What is being asked: Give the listing again exactly, omitting its images.
— Start of Supplied data —
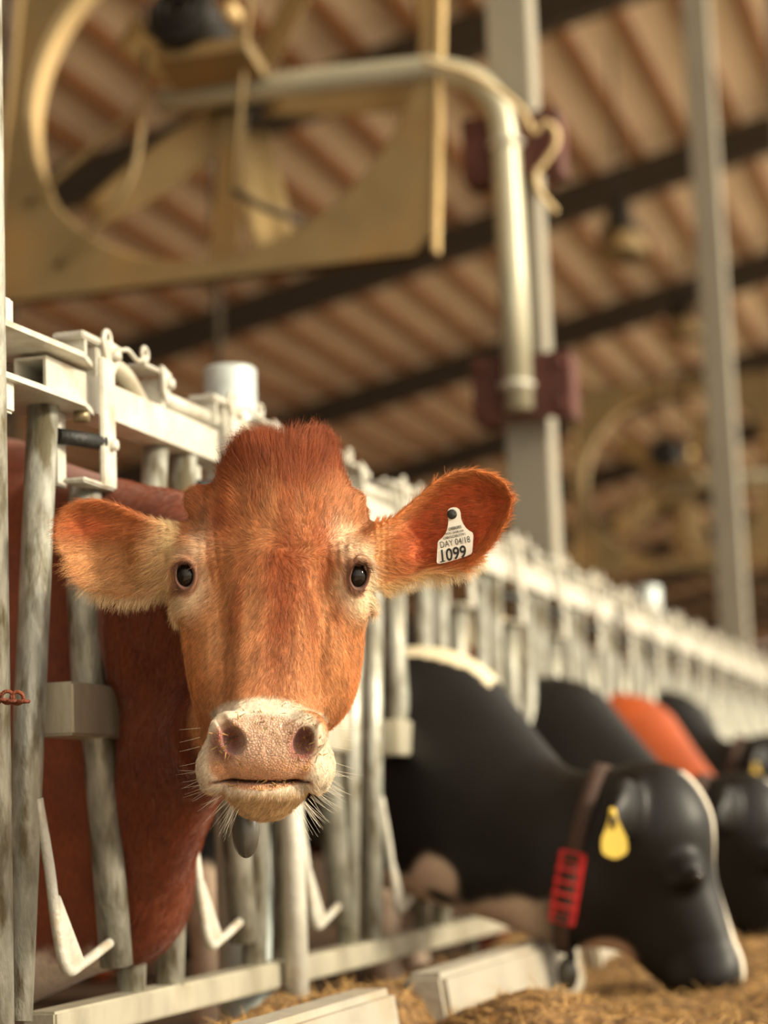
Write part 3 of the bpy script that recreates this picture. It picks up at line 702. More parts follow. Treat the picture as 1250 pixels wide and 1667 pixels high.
def head(p):
    x = lambda px, py, W: Q_(px, py, W)
    d = head_core(p)
    # eyes: lids around an opening
    for c, g, sg in EYES:
        up = _n(np.array([sg * .14, 1, 0]) - g * g[1]); sd = np.cross(up, g)
        M = np.stack([sd, up, g], 1)
        q = (p - (c + g * 2).astype(np.float32)) @ M.astype(np.float32)
        lid = np.sqrt((np.sqrt((q[:, 0] / 1.0) ** 2 + (q[:, 1] / 1.5) ** 2) - 15.5) ** 2 + (q[:, 2] + 2.5 - .2 * np.clip(q[:, 1], 0, 30)) ** 2) - (3.4 + .12 * np.clip(q[:, 1], 0, 30))
        d = smin(d, lid * .8, 6)
        d = smax(d, -s_ell(p, c + g * 3, (12.8, 20.5, 20), M), 4)
        for dd in (30, 40):
            ring = np.sqrt((np.sqrt(q[:, 0] ** 2 + (q[:, 1] / 1.2) ** 2) - dd) ** 2 + (q[:, 2] - 2) ** 2) - 1.5
            d = smax(d, -(ring * .8) + 0, 5) if dd == 30 else d
    # alar rims and nostrils
    for s, nx0 in ((-1, 380), (1, 494)):
        d = smin(d, s_ell(p, x(nx0 + s * 4, 1193, 128), (34, 34, 26), rotz(s * -24)), 12)
        d = smax(d, -s_ell(p, x(nx0, 1207, 150), (17, 23, 48), rotz(-s * 20)), 7)
        d = smax(d, -s_rc(p, x(nx0 - s * 1, 1200, 156), x(nx0 + s * 22, 1170, 138), 13, 6), 7)
        d = smax(d, -s_rc(p, x(nx0 + s * 14, 1210, 158), x(nx0 + s * 24, 1238, 138), 3, 2), 6)
    # mouth and lower jaw
    chin = s_ell(p, x(432, 1280, 66), (70, 30, 66))
    chin = smin(chin, s_rc(p, x(431, 1284, 50), x(436, 1190, -90), 50, 84, (1., 0, 0), 1.15), 22)
    ln = 1274 + 0 * p[:, 0]
    gy = -(p[:, 1] - Q_(430, 1274, 130)[1]) - .0003 * (p[:, 0] + 12) ** 2
    d = smin(d, chin, 6)
    slit = smax(np.abs(gy) - 2.6, np.abs(p[:, 0] + 12) - 78, 4); slit = np.maximum(slit, 60 - p[:, 2])
    d = smax(d, -slit, 4)
    cl = s_rc(p, x(434, 1290, 136), x(434, 1330, 112), 2.0, 3.0); d = smax(d, -cl, 4)
    cl = s_rc(p, x(434, 1222, 156), x(434, 1262, 150), .6, 1.2); d = smax(d, -cl, 6)
    d = smin(d, s_ear(p, 'R'), 12); d = smin(d, s_ear(p, 'L'), 12)
    # brow wrinkles
    ph = np.sin(p[:, 0] * .42 + p[:, 1] * .05); mk = sstep(70, 95, np.abs(p[:, 0] - 6)) * sstep(140, 115, np.abs(p[:, 0] - 6)) * sstep(-40, 0, p[:, 1]) * sstep(110, 50, p[:, 1]) * (p[:, 2] > -80)
    d = d + ph * mk * 1.1
    ph = np.sin(p[:, 0] * .62); mk = (sstep(158, 168, p[:, 0]) * sstep(205, 185, p[:, 0])) * (p[:, 2] > -90); d = d + ph * mk * .9
    ph = np.sin(p[:, 0] * .45); mk = (sstep(-150, -162, p[:, 0]) * sstep(-205, -185, p[:, 0])) * (p[:, 2] > -90); d = d + ph * mk * .8
    return d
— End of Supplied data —
Written solution:
Write part 3 of the bpy script that recreates this picture. It picks up at line 702. More parts follow. Treat the picture as 1250 pixels wide and 1667 pixels high.
def head(p):
    x = lambda px, py, W: Q_(px, py, W)
    d = head_core(p)
    # eyes: lids around an opening
    for c, g, sg in EYES:
        up = _n(np.array([sg * .14, 1, 0]) - g * g[1]); sd = np.cross(up, g)
        M = np.stack([sd, up, g], 1)
        q = (p - (c + g * 2).astype(np.float32)) @ M.astype(np.float32)
        lid = np.sqrt((np.sqrt((q[:, 0] / 1.0) ** 2 + (q[:, 1] / 1.5) ** 2) - 15.5) ** 2 + (q[:, 2] + 2.5 - .2 * np.clip(q[:, 1], 0, 30)) ** 2) - (3.4 + .12 * np.clip(q[:, 1], 0, 30))
        d = smin(d, lid * .8, 6)
        d = smax(d, -s_ell(p, c + g * 3, (12.8, 20.5, 20), M), 4)
        for dd in (30, 40):
            ring = np.sqrt((np.sqrt(q[:, 0] ** 2 + (q[:, 1] / 1.2) ** 2) - dd) ** 2 + (q[:, 2] - 2) ** 2) - 1.5
            d = smax(d, -(ring * .8) + 0, 5) if dd == 30 else d
    # alar rims and nostrils
    for s, nx0 in ((-1, 380), (1, 494)):
        d = smin(d, s_ell(p, x(nx0 + s * 4, 1193, 128), (34, 34, 26), rotz(s * -24)), 12)
        d = smax(d, -s_ell(p, x(nx0, 1207, 150), (17, 23, 48), rotz(-s * 20)), 7)
        d = smax(d, -s_rc(p, x(nx0 - s * 1, 1200, 156), x(nx0 + s * 22, 1170, 138), 13, 6), 7)
        d = smax(d, -s_rc(p, x(nx0 + s * 14, 1210, 158), x(nx0 + s * 24, 1238, 138), 3, 2), 6)
    # mouth and lower jaw
    chin = s_ell(p, x(432, 1280, 66), (70, 30, 66))
    chin = smin(chin, s_rc(p, x(431, 1284, 50), x(436, 1190, -90), 50, 84, (1., 0, 0), 1.15), 22)
    ln = 1274 + 0 * p[:, 0]
    gy = -(p[:, 1] - Q_(430, 1274, 130)[1]) - .0003 * (p[:, 0] + 12) ** 2
    d = smin(d, chin, 6)
    slit = smax(np.abs(gy) - 2.6, np.abs(p[:, 0] + 12) - 78, 4); slit = np.maximum(slit, 60 - p[:, 2])
    d = smax(d, -slit, 4)
    cl = s_rc(p, x(434, 1290, 136), x(434, 1330, 112), 2.0, 3.0); d = smax(d, -cl, 4)
    cl = s_rc(p, x(434, 1222, 156), x(434, 1262, 150), .6, 1.2); d = smax(d, -cl, 6)
    d = smin(d, s_ear(p, 'R'), 12); d = smin(d, s_ear(p, 'L'), 12)
    # brow wrinkles
    ph = np.sin(p[:, 0] * .42 + p[:, 1] * .05); mk = sstep(70, 95, np.abs(p[:, 0] - 6)) * sstep(140, 115, np.abs(p[:, 0] - 6)) * sstep(-40, 0, p[:, 1]) * sstep(110, 50, p[:, 1]) * (p[:, 2] > -80)
    d = d + ph * mk * 1.1
    ph = np.sin(p[:, 0] * .62); mk = (sstep(158, 168, p[:, 0]) * sstep(205, 185, p[:, 0])) * (p[:, 2] > -90); d = d + ph * mk * .9
    ph = np.sin(p[:, 0] * .45); mk = (sstep(-150, -162, p[:, 0]) * sstep(-205, -185, p[:, 0])) * (p[:, 2] > -90); d = d + ph * mk * .8
    return d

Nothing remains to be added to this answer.